This is a test application illustrating how to utilize asyncio with a Flask application to call multiple HTTP endpoints within a single request. A web application server.py calls a "3rd-party" service api.py either in serial or concurrently and returns timing information.
server.py provides a few endpoints to test different strategies for making multiple HTTP calls. api.py simulates doing work by accepting a sleep parameter and waiting for that number of milliseconds before returning. By default server.py will call api.py with delays of 1, 5, and 2 seconds.

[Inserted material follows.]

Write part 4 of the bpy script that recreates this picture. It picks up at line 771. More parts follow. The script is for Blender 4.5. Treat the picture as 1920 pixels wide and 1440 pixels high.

To develop locally set up a virtual environment and install the local dependencies:
> python3 -m venv venv
> source venv/bin/activate
> pip install -r requirements.txt
Then run each web app:
> python3 api.py
> python3 server.py
However when Flask is self-hosted it only handles one request at a time so everything runs serially anyway. Hence this test hosts both web applications in docker containers to take advantage of uWSGI's multi-threading capability.
To launch the app run:
> docker-compose up
And test it by curl
ing to server.py
> curl -i http://localhost:9090/serial
> curl -i http://localhost:9090/serial?timeout=1.2
> curl -i http://localhost:9090/gather
> curl -i http://localhost:9090/gather?timeout=1.2
> curl -i http://localhost:9090/async
> curl -i http://localhost:9090/async?timeout=1.2
serial
will invoke all api requests in order, gather
will invoke api requests using asyncio.gather()
, and async
will invoke api requests using the async
/await
pattern.
To load test server.py fire up the locustfile as:
>locust --host=http://localhost:9090
Go to http://localhost:8089
in a browser and kick off the load test there.